Mike is definitely working for her, but it depends how you define work. If you define it as a paycheck, then no. But he has a job. He’s around and there are little bits and pieces of the press angles that he’s getting involved with.

Have you been waiting to have Selina call Gary "the world's bitchiest mime"? 

That was a little bit of a culmination of Gary truly hating Andrew. Perhaps even more than Selina, because some part of her is still attracted to him, which is why they keep getting back together. But Gary definitely wanted his "I told you so" moment and she just usurps it with that line.

Was it fun to recreate the Oval for the opening scene?

It was neat because it was a different Oval. Technically it was a presidential version of an Oval, which is always smaller but still trying to be right. The walkway area was based on a lot of libraries, including the Reagan library where we shot the rest of it. It was very fun to do the gag of opening the show with her in the Oval, which of course is I guess what a lot of people would like to see happen, only to quietly realize that it’s her reminiscing in an exhibit. Which is that much sadder.

Will Jonah (Timothy Simons) and Dan (Reid Scott) always be rivals?

Keep in mind that Jonah's (Timothy Simons) hair is growing back in real time, which is kind of hilarious. With Jonah and Dan, it’s a love-hate. On some level, Dan is the one Jonah would most like to be friends with. That’s who Jonah likes to think he is when he looks in the mirror. But stealing his date is Dan’s revenge for what Jonah did in the first episode, by exploding and getting him stuck in the morning show job that he thought he wanted but then didn’t.

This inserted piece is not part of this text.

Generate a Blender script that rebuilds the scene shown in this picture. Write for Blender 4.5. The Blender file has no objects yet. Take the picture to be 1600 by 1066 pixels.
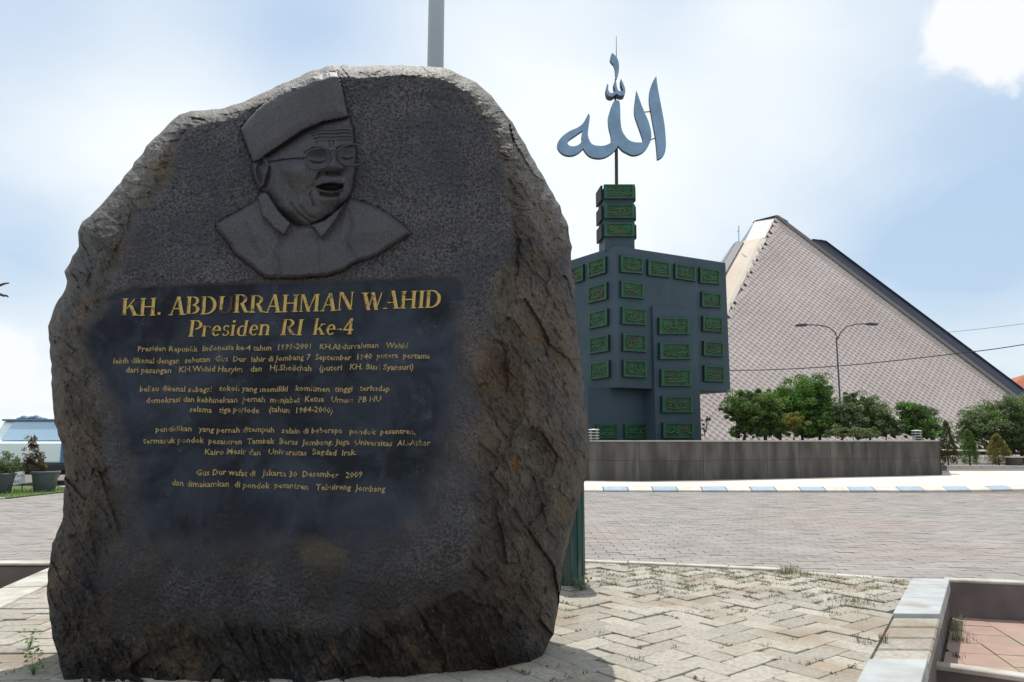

Will we continue to see more of Dan and the CBS Morning Show?

Each week, we expand our CBS Morning Show world. You’ll see more pieces and more of his cohost Jane and more of the people who work there. It's a show within the show. We got a very nice tweet from the real CBS morning folks welcoming Dan to come on anytime he wants. I’m hoping that one of these shows brings Reid in and lets him cohost because he’s so good at doing it in the fake world.